İTÜ ile, benim ilişkim sürekli oldu: Öğrencilik, Fakülte Talebe Cemiyeti’nde Başkan Yardımcılığı, 1961’de mezuniyetten sonra asistanlık, daha sonra İTÜ Mezunlar Derneği üyeliği, Taşkışla Eğitim ve Kültür Derneği Başkanlığı, İTÜ Vakfı Mütevelliler Kurulu üyeliği, İTÜ Dergisi Yayın Kurulu üyeliği gibi görev ve ilişkiler…

Ve en gurur verici olanı, 1998 yılında İTÜ Senatosu kararıyla bana verilen “Fahri Doktorluk” payesi. Görüldüğü gibi İTÜ de bitmeyen bir üniversitedir.

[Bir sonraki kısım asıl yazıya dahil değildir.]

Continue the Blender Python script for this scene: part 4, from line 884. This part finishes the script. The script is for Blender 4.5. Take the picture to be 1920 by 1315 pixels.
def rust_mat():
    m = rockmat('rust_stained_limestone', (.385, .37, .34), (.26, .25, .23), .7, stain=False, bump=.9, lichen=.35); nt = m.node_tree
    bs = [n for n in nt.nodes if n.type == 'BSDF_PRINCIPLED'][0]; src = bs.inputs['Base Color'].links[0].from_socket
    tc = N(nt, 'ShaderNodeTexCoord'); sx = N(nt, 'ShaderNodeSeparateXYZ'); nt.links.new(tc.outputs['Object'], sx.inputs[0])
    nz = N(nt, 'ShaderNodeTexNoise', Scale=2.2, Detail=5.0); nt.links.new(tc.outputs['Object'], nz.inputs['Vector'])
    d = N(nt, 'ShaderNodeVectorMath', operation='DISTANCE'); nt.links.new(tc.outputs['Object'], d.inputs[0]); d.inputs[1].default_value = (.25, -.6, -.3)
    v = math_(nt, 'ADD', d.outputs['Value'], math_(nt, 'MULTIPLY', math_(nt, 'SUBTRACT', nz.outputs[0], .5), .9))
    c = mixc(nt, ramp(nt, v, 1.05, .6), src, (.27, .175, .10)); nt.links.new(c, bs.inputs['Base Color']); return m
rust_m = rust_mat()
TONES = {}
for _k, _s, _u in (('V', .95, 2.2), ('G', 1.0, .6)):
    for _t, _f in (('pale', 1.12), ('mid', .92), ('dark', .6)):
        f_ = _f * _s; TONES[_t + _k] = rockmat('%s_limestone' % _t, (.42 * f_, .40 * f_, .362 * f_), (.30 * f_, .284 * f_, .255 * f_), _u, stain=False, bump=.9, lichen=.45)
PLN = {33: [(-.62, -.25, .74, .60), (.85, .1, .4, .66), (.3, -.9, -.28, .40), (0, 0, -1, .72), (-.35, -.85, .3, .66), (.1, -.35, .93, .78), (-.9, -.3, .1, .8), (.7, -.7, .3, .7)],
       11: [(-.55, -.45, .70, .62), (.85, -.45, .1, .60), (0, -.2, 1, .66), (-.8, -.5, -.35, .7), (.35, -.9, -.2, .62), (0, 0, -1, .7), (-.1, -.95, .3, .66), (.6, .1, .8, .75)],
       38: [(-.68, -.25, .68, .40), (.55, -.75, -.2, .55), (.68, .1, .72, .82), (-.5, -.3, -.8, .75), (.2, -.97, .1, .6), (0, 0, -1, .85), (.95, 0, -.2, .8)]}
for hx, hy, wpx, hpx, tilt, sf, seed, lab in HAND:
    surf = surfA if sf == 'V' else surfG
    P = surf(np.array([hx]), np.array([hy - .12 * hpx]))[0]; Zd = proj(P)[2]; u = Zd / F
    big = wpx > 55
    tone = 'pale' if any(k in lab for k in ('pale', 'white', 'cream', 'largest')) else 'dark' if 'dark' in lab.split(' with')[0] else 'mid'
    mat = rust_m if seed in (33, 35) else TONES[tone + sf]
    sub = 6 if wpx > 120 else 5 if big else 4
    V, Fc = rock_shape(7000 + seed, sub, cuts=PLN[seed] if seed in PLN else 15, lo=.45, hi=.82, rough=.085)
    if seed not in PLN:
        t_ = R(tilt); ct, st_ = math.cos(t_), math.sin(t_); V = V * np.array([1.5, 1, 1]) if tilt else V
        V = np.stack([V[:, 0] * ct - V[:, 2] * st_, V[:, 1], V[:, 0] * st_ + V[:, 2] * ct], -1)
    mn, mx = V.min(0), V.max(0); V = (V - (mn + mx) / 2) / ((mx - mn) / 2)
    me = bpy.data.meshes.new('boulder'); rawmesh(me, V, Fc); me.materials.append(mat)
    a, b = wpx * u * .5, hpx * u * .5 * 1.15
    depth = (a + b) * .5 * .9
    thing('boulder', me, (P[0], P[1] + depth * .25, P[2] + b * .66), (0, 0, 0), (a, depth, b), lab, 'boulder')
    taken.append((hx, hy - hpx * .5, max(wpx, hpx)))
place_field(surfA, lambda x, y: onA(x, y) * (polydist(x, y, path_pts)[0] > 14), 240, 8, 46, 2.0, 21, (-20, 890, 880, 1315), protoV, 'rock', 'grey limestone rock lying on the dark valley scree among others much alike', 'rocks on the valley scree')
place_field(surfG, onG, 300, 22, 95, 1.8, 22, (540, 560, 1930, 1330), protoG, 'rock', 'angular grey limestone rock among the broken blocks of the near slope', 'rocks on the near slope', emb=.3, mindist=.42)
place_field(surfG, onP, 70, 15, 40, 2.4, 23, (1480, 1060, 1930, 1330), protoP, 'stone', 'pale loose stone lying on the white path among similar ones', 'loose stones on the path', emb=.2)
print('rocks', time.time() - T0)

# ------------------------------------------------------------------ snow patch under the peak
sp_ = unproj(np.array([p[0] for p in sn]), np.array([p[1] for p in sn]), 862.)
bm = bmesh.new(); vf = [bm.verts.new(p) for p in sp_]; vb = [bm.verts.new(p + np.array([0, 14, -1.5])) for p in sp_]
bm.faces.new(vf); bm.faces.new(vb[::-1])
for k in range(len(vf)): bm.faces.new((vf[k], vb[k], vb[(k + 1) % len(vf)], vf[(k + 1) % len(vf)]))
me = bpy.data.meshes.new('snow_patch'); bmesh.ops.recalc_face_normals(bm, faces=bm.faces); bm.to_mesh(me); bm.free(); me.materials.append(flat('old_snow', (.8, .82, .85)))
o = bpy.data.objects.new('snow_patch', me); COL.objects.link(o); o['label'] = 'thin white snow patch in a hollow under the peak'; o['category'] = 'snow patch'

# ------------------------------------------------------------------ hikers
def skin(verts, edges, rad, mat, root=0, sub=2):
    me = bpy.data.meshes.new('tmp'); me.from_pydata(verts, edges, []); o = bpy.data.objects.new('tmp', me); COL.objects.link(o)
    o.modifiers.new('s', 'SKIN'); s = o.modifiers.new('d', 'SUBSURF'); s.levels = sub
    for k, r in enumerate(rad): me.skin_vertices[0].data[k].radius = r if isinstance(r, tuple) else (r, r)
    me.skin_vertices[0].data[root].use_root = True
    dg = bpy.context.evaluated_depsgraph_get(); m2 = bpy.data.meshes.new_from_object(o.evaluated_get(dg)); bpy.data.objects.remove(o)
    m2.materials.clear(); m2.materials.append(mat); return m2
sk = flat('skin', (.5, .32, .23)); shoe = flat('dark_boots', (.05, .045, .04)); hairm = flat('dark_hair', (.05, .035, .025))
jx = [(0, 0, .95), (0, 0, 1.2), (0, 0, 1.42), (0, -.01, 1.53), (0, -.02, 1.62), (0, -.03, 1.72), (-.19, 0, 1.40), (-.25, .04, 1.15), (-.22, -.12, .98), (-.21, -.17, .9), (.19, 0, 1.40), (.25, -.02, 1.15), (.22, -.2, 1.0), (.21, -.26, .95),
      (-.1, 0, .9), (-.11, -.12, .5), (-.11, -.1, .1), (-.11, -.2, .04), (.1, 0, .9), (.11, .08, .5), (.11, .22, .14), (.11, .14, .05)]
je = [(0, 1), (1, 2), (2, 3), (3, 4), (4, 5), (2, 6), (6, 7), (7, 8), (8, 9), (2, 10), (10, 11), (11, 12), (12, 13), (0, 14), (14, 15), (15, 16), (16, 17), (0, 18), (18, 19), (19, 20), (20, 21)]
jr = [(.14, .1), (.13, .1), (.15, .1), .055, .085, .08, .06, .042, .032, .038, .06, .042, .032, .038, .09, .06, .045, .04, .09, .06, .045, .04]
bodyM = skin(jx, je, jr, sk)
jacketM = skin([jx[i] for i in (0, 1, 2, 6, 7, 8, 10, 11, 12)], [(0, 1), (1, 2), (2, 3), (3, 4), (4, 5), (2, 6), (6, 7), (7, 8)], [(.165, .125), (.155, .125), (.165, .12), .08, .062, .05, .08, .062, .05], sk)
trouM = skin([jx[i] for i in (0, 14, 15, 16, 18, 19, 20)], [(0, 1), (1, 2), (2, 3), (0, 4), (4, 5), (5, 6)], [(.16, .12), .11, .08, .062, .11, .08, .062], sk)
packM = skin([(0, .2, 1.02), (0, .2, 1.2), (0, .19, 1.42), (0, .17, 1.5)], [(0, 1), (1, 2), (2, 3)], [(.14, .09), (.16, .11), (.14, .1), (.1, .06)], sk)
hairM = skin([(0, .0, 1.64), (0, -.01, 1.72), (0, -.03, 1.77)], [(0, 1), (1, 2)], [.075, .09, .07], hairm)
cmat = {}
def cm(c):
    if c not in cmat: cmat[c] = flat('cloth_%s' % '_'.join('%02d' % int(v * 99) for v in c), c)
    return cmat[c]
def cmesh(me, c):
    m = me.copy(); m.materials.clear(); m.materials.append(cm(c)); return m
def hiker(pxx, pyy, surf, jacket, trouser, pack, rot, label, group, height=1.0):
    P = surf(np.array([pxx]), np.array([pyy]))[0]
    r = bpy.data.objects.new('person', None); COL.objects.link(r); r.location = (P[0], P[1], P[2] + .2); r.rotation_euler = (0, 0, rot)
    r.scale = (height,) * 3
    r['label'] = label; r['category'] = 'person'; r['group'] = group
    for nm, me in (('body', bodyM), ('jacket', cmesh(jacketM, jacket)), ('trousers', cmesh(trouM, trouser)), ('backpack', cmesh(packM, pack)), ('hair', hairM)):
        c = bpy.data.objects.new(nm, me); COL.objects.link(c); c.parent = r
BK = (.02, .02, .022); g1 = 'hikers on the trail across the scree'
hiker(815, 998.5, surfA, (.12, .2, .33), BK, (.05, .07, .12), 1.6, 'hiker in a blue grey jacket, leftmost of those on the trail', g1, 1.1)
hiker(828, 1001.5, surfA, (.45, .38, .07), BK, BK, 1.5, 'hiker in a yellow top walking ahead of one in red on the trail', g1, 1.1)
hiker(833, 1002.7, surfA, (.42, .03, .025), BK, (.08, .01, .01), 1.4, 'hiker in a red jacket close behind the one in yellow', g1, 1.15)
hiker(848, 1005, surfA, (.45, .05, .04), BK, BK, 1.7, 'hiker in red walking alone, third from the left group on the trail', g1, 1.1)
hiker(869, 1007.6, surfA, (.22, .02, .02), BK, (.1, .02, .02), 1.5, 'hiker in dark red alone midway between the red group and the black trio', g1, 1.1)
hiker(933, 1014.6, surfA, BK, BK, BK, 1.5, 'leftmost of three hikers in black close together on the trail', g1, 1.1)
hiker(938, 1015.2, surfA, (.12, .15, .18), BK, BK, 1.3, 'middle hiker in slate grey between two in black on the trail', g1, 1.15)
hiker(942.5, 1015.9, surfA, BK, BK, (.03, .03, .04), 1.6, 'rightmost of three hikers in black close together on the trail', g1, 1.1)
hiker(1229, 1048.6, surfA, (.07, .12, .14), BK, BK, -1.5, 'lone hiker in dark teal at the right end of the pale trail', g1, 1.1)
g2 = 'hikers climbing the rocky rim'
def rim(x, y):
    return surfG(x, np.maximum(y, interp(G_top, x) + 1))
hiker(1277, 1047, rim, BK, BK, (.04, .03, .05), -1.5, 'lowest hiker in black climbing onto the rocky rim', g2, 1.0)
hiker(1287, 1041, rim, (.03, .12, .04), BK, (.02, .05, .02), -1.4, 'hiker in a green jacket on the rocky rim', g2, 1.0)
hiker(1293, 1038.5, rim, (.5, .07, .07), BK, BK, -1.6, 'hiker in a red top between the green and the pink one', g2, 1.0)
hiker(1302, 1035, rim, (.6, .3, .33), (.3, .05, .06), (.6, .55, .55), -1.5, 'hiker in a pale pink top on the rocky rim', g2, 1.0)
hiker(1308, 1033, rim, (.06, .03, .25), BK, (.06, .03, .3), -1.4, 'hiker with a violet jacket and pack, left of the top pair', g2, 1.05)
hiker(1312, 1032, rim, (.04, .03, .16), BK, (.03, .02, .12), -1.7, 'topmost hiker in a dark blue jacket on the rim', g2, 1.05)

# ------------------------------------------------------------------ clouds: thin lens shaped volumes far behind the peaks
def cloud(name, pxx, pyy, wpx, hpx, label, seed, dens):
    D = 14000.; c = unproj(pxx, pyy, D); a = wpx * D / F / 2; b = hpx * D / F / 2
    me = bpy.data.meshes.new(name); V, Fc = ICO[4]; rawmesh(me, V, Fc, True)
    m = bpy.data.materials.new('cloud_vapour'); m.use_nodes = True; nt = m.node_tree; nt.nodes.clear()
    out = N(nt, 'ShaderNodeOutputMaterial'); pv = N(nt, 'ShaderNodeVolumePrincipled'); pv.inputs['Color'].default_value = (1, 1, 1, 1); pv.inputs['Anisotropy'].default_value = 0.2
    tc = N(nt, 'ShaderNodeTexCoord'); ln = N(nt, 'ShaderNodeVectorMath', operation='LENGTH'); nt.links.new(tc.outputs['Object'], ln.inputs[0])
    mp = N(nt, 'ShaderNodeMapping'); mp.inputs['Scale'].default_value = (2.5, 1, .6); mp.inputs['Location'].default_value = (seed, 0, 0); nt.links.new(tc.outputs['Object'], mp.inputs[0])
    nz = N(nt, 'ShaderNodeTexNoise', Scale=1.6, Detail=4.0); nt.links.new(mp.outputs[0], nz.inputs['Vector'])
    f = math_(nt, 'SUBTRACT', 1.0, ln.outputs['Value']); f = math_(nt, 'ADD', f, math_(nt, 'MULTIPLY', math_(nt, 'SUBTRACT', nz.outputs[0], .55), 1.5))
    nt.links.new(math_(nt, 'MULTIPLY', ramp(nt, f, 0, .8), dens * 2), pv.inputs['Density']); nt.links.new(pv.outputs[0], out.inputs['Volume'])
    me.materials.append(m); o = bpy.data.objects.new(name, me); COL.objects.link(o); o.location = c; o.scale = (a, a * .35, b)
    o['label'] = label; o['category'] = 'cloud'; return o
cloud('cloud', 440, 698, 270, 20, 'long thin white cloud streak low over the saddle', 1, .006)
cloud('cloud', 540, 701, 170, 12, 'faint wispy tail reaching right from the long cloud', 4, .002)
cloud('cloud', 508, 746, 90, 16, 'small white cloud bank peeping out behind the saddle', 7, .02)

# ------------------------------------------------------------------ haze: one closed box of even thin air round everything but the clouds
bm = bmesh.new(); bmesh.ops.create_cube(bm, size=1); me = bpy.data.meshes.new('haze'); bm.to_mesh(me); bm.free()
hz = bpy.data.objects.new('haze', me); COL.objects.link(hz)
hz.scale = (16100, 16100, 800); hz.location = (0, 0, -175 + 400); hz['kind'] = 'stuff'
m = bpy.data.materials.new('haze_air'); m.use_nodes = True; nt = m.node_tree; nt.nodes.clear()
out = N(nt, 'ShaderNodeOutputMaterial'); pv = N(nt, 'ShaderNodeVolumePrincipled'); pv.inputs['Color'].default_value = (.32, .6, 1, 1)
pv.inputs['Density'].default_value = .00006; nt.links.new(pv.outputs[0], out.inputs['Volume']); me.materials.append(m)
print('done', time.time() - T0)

Öğrencilik bitse de İTÜ’lülük devam eder.

Burada bir parantez açıp 24 Nisan 2022 günü Sözcü Gazetesi’nde çıkan bir ilâna değinmek istiyorum. İlânı verenler Boğaziçi Üniversitesi’nden fahri doktora unvanı almış kişiler. İlânda Boğaziçi Üniversitesi’nin yaşadığı bazı sıkıntılara değiniliyor ve şöyle bitiriliyor: “Yükseköğretimde akademik ve idari yönetişimi şekillendirmek üzere yapılacak her çalışmada akademik özgürlük, üniversite özerkliği, şeffaflık ve hesap verilebilirlik ilkelerinin öncelikli olması gerektiğine inanıyor ve fahri doktoramızı aldığımız Boğaziçi Üniversitesi’nin bileşenlerinin haklı taleplerinin yanında olduğumuzu duyuruyoruz.”

Altta, Boğaziçi Üniversitesi’nden Fahri Doktor unvanı almış, çeşitli bilim ve sanat dallarından 20 kadar ünlünün adları var.

İşte, onları bu ilânı vermeye iten duygu, vazgeçilmeyecek bir aidiyet duygusudur.

Yine, gönülden bağlı olduğumuz okulumuz İTÜ’ye dönelim.

İTÜ’yü destekleyen Vakıf, Dernek vb. kurumların birincil görevi, hiç kuşkusuz Üniversite’ye destek olmaktır.

Üniversiteler eğitimin yanı sıra sürekli olarak bilgi ve yaratıcı düşünce üreten ve araştırma yapan kurumlardır. Bu işlerde Yönetim ve Öğretim kadrosunun ve öğrencilerin yanı sıra mezunların da önemli rolü vardır. Mezunlar da Vakıf ve Dernekler yoluyla üniversiteye sürekli olarak destek verirler. İTÜ, yıllar boyunca bunun çok dikkate değer örneklerine sahne olmuştur. Üniversite bu birliktelikten güç alır. Süleyman Demirel, Turgut Özal, Necmettin Erbakan gibi İTÜ mezunları bir dönemde Ülke yönetiminin çok önemli noktalarında görev almışlardır. Bu, basit bir rastlantı olamaz. Bu gelişmede, Sanayi Çağı’nın gözde mesleği mühendisliğin en gözde kurumlarından biri olan İTÜ’nün de payı vardır. Demirel’in, Cumhurbaşkanı olduğu dönemde üniversiteye olan değerli katkılarını anmak isterim.

Yurtdışındaki üniversiteler de mezunlarının gönüllü desteğinden geniş ölçüde yararlanırlar. ABD’nin ünlü üniversitelerinden Harvard’a ilişkin iki örnek: “İstanbul Harvard Mezunlar Derneği” ve “Harvard Club of Turkey” (Bkz. resim).

Harvard’ın olur da İTÜ’nün olmaz mı? İTÜ Mezunlar Derneği’nin New York’taki etkinlikleri. (Bkz. ITU Alumni Association)

İTÜ’nün, kendisini destekleyen vakıflar ve mezun dernekleriyle, güçleri birleştirerek bütünlük içinde başarılarını sürdüreceğine inanıyoruz.

Elinizdeki, İTÜ Vakfı’nın yayını İTÜ Dergisi’nin de hedefi budur.